A baiana de Cachoeira, no Recôncavo Baiano, se emociona ao lembrar de uma história que ouviu da avó materna, uma ex-escrava, quando tinha 8 anos:

— Depois de eu insistir, ela mostrou a perna. Quase aparecia o osso. Disse que, quando era escrava no engenho, foi obrigada a ficar dentro da lagoa com sanguessugas subindo pelo seu corpo. Se saísse, apanharia do feitor. Então, pegou o facão e cortou uma parte da perna, tentando tirar os bichos. A dor foi tanta que desmaiou. Chorando, prometi a ela que cresceria e iria combater todos que fossem ruins com mulheres.

Mãe Beata com os filhos biológicos e os que foram iniciados por ela em seu terreiro, na cidade de Nova Iguaçu Foto: Roberto Moreyra / Agência O Globo

Nessa mesma idade, ela começou a trabalhar na roça, pois a mãe tinha operado mioma. Carregava lenha, buscava água no poço, capinava. Sua história no Rio de Janeiro começou em 1969, quando, divorciada, veio tentar a vida. Foi doméstica, cozinheira, manicure. Meses depois, buscou os filhos. Morou na Zona Norte. Depois se estabeleceu no bairro de Miguel Couto, em Nova Iguaçu, onde fundou, em 85, o Terreiro Ilê Omi Ojú Arô, que significa Casa das Águas dos Olhos de Oxóssi.
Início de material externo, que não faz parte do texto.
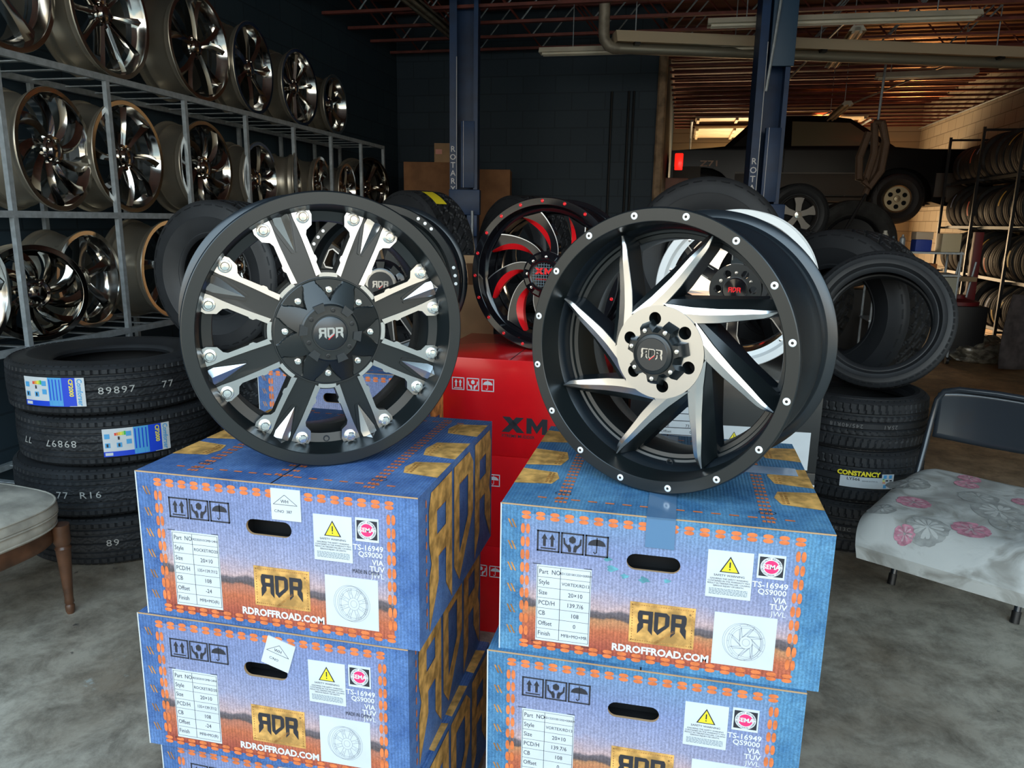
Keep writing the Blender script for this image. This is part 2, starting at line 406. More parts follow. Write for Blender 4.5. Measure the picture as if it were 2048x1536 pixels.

Mãe Beata luta pelos direitos humanos Foto: Rberto Moreyra / Agência O Globo

Mãe de quatro filhos biológicos e de centenas de filhos de santo, Mãe Beata não distingue sua prole.

— Dei à luz pelo meu ventre e pelas minhas mãos. A verdadeira mãe não diferencia filho. O amor é o mesmo.

O trabalho da ialorixá extrapola os limites da religião. O terreiro já foi Ponto de Cultura, com oficinas de dança, música, teatro, informática e geração de renda.

Mãe Beata, que é presidente de honra da ONG Criola — que defende os direitos de mulheres negras — tem planos maiores. Também escritora, quer abrir biblioteca no terreiro:

— Tenho mais de três mil livros. Quero conversar com o secretário de Cultura sobre isso, e voltar com as oficinas aqui. Precisamos de ferramentas para defender nossa cultura e nosso povo.